Que deviennent les grandes compagnies pétrolières privées dans ce nouveau jeu qui, d’après vous, sera de plus en plus dominé par le cartel des pays producteurs ?
Ces "majors" [Exxon, Chevron-Texaco, Shell, BP et Total] vont être en difficulté. Elles n’auront plus accès aux nouvelles capacités de production. Ils doivent redéfinir leurs stratégies, sinon s’ils restent concentrés sur le pétrole, ils devront se contenter de marchés de niches.
Vous dites qu’ils ne resteront pas des "majors" bien longtemps ?
C’est ce que je dis. Malgré la forte hausse du prix du baril, qui leur permettait d’investir, les "majors" n’ont pas pu reconstituer leurs réserves !

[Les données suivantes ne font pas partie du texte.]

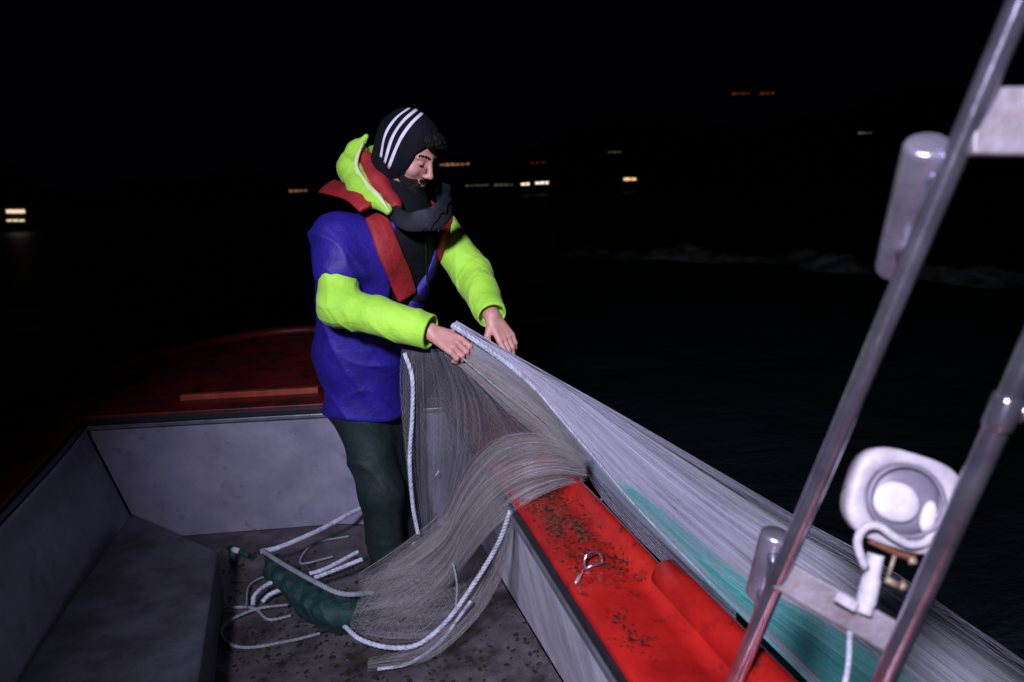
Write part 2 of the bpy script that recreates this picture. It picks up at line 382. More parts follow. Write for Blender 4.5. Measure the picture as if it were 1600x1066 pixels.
# ------------------------------------------------------------------ sea, far shore
SEA = -0.35
def sea_mat():
    m, nt, b = nodes('black_night_water')
    b.inputs['Base Color'].default_value = (0.006, 0.013, 0.016, 1); b.inputs['Roughness'].default_value = 0.42; b.inputs['IOR'].default_value = 1.33
    n = noise(nt, 1.1, 8, 0.6, ((1, 1.8, 1), (0, 0, 0.3)), 0.6); bp = nt.nodes.new('ShaderNodeBump'); bp.inputs['Strength'].default_value = 0.55; bp.inputs['Distance'].default_value = 0.4
    nt.links.new(n.outputs[0], bp.inputs['Height']); nt.links.new(bp.outputs[0], b.inputs['Normal'])
    return m
M_sea = sea_mat()
gx = np.unique(np.concatenate([np.linspace(-4, 12, 110), np.geomspace(12, 3500, 26), -np.geomspace(4, 3500, 26)]))
gy = np.unique(np.concatenate([np.linspace(-3, 14, 110), np.geomspace(14, 3500, 30), -np.geomspace(3, 300, 10)]))
GX, GY = np.meshgrid(gx, gy, indexing='ij')
fade = np.exp(-np.maximum(np.hypot(GX, GY) - 10, 0) / 30)
hz = (0.030 * np.sin(GX * 1.7 + 0.9 * GY + 0.6 * np.sin(GY * 1.1)) + 0.020 * np.sin(2.9 * GY - 1.3 * GX + 1) + 0.012 * np.sin(5.3 * GX + 3.7 * GY)) * fade
V = np.stack([GX, GY, hz + SEA], -1).reshape(-1, 3); ny = len(gy)
F = [(i * ny + j, (i + 1) * ny + j, (i + 1) * ny + j + 1, i * ny + j + 1) for i in range(len(gx) - 1) for j in range(ny - 1)]
sea = mesh_obj('sea', V, F, M_sea); tag(sea, 'black rippled sea at night', kind='structure')

# ridge of foam on a breaking swell
M_foam = mat('pale_sea_foam', (0.02, 0.04, 0.04), (0.36, 0.50, 0.50), 1.3, 0.9, bump=0.8, bscale=6, lo=.42, hi=.75)
w0, w1 = Zp(870, 393, SEA), Zp(1720, 440, SEA)
nu_, nv_ = 160, 14; V = []; dd_ = unit(w1 - w0); pn = arr(dd_[1], -dd_[0], 0)
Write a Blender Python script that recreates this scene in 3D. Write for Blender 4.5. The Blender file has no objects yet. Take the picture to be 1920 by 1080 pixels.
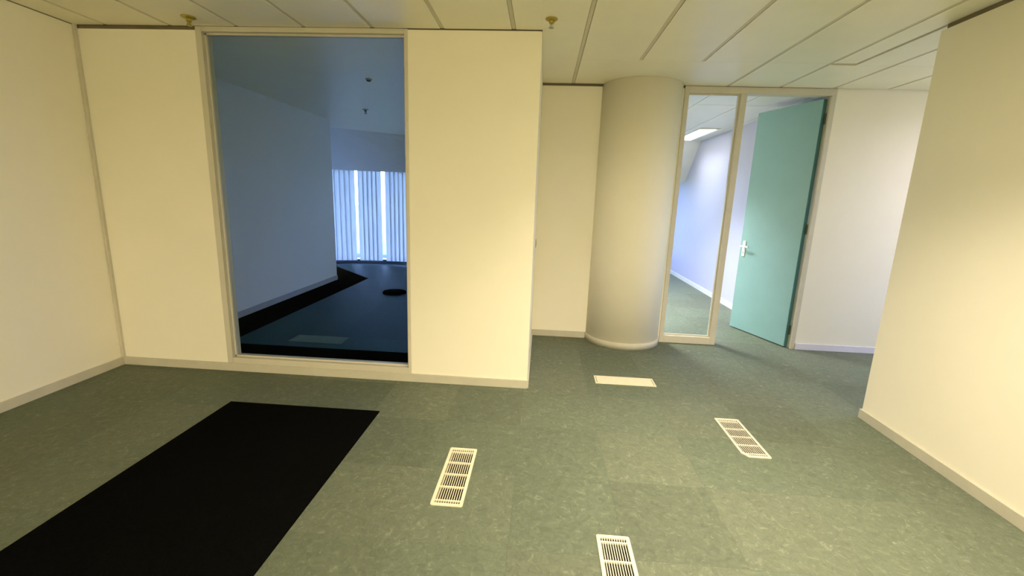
import bpy, bmesh, math, random
from mathutils import Vector, Matrix

random.seed(7)
scene = bpy.context.scene
C = scene.collection

# ------------------------------------------------------------------ camera
H_EYE = 1.5
F_PX = 828.83
cam_data = bpy.data.cameras.new('camera')
cam_data.sensor_width = 36.0
cam_data.lens = 36.0 * F_PX / 1920.0
cam_data.clip_start = 0.02
cam = bpy.data.objects.new('camera', cam_data)
C.objects.link(cam)
yaw, pitch, roll = 0.0621240, 0.2019156, -0.0349430
cy, sy, cp, sp = math.cos(yaw), math.sin(yaw), math.cos(pitch), math.sin(pitch)
fwd = Vector((-sy * cp, cy * cp, -sp))
rgt = Vector((cy, sy, 0))
dwn = fwd.cross(rgt)
cr, sr = math.cos(roll), math.sin(roll)
r_ax = cr * rgt + sr * dwn
d_ax = -sr * rgt + cr * dwn
cam.matrix_world = Matrix(((r_ax.x, -d_ax.x, -fwd.x, 0), (r_ax.y, -d_ax.y, -fwd.y, 0),
                           (r_ax.z, -d_ax.z, -fwd.z, H_EYE), (0, 0, 0, 1)))
scene.camera = cam

# ------------------------------------------------------------------ world, exposure
world = bpy.data.worlds.new('overcast_sky')
scene.world = world
world.use_nodes = True
bg = world.node_tree.nodes['Background']
bg.inputs[0].default_value = (0.36, 0.51, 1.0, 1)
bg.inputs[1].default_value = 11.8
vs = scene.view_settings
vs.view_transform = 'Standard'
vs.look = 'None'
vs.gamma = 1.0
vs.exposure = 0.44
vs.use_curve_mapping = False

NEAR_LAMP_W = 37.0        # louvred luminaire just above the frame
ROOM_LAMP_W = 130.0        # louvred luminaires of the main room
ROOM_LAMP_COL = (1.0, 0.87, 0.72)
SIDE_LAMP_W = 9.0        # luminaire of the room behind the open door
SIDE_LAMP2_W = 92.0
SIDE_LAMP_COL = (0.93, 0.95, 1.0)
HALL_FILL_W = 19.0        # unseen corridor fill, added to brighten and tint the hall wall
HALL_FILL_COL = (0.88, 0.76, 1.0)

# ------------------------------------------------------------------ material helpers
def nmat(name):
    m = bpy.data.materials.new(name)
    m.use_nodes = True
    return m, m.node_tree, m.node_tree.nodes['Principled BSDF']

def noise(nt, scale, detail=4.0, rough=0.6, vec=None):
    n = nt.nodes.new('ShaderNodeTexNoise')
    n.inputs['Scale'].default_value = scale
    n.inputs['Detail'].default_value = detail
    n.inputs['Roughness'].default_value = rough
    if vec is not None:
        nt.links.new(vec, n.inputs['Vector'])
    return n

def geo_pos(nt):
    return nt.nodes.new('ShaderNodeNewGeometry').outputs['Position']

def ramp(nt, fac, stops):
    r = nt.nodes.new('ShaderNodeValToRGB')
    e = r.color_ramp.elements
    while len(e) < len(stops):
        e.new(0.5)
    for el, (p, c) in zip(e, stops):
        el.position = p
        el.color = (c[0], c[1], c[2], 1)
    nt.links.new(fac, r.inputs[0])
    return r

def plain(name, col, rough=0.6, var=0.05, scale=6.0, bump=0.0, bscale=180.0, spec=0.4, metal=0.0):
    m, nt, b = nmat(name)
    p = geo_pos(nt)
    n = noise(nt, scale, 3, 0.55, p)
    lo = [c * (1 - var) for c in col]
    hi = [min(1, c * (1 + var)) for c in col]
    r = ramp(nt, n.outputs[0], [(0.3, lo), (0.7, hi)])
    nt.links.new(r.outputs[0], b.inputs['Base Color'])
    b.inputs['Roughness'].default_value = rough
    b.inputs['Specular IOR Level'].default_value = spec
    b.inputs['Metallic'].default_value = metal
    if bump:
        bn = noise(nt, bscale, 2, 0.5, p)
        bp = nt.nodes.new('ShaderNodeBump')
        bp.inputs['Strength'].default_value = bump
        bp.inputs['Distance'].default_value = 0.001
        nt.links.new(bn.outputs[0], bp.inputs['Height'])
        nt.links.new(bp.outputs[0], b.inputs['Normal'])
    return m

def emitter(name, col, strength):
    m, nt, b = nmat(name)
    b.inputs['Base Color'].default_value = (0.8, 0.8, 0.8, 1)
    b.inputs['Emission Color'].default_value = (*col, 1)
    b.inputs['Emission Strength'].default_value = strength
    return m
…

Donc si les choses ne s’améliorent pas en Irak…
…il y a un mur, un grand test devant nous, si les puissances occidentales et aussi la Chine et l’Inde ne révisent pas leur politique énergétique de façon substantielle, en taxant plus le pétrole, en recherchant plus d’efficacité énergétique.
On n’en prend pas vraiment le chemin. La consommation mondiale de pétrole croît de plus en plus vite.
Malheureusement, il y a beaucoup de paroles, mais peu d’actes. J’espère vraiment que les nations consommatrices vont comprendre la gravité de la situation, et mettre en place des politiques très fortes et radicales pour ralentir la hausse de la demande de pétrole.
Une telle démarche jouerait en faveur de la lutte contre le réchauffement climatique, une lutte à l’issue encore très incertaine…
Je crois qu’il y a bien des façons de combattre le réchauffement climatique. Mais il faut être très clair : si vous voulez résoudre le problème du réchauffement, c’est impossible de le faire sans l’Inde et surtout sans la Chine, qui vient de devenir le premier émetteur mondial de gaz à effet de serre. La Chine est la clé.
A eux seuls, d’ici 2030, les Chinois pourraient émettre plus de deux fois plus de gaz carbonique que l’ensemble des pays de l’OCDE. Cela n’a aucun sens de prendre des mesures si la Chine ne participe pas.
Un exemple : l’Europe s’est engagée à réduire ses émissions de 20 % d’ici à 2020. Certains disent que c’est réaliste, d’autres disent que ça ne l’est pas. Mais la question n’est pas là. Au rythme actuel, la Chine n’aura besoin que d’un an et demi pour émettre les 20 % d’émissions que l’Europe se dit prête à économiser !
Vous rencontrez des hauts responsables chinois. Le climat est-il une préoccupation majeure pour eux ?
La première préoccupation des dirigeants chinois, c’est la croissance et l’efficacité économique. Bien sûr, ils se penchent sur les problèmes d’environnement, mais ce sont les problèmes locaux qui les préoccupent le plus. La pollution de l’air des villes est à leurs yeux plus importante que le changement climatique.
Cela dit, ils prennent le réchauffement très au sérieux, mais je pense que le premier pas doit être fait par les pays occidentaux, qui devront offrir leur assistance et donner de bonnes raisons à la Chine pour qu’elle s’associe au combat.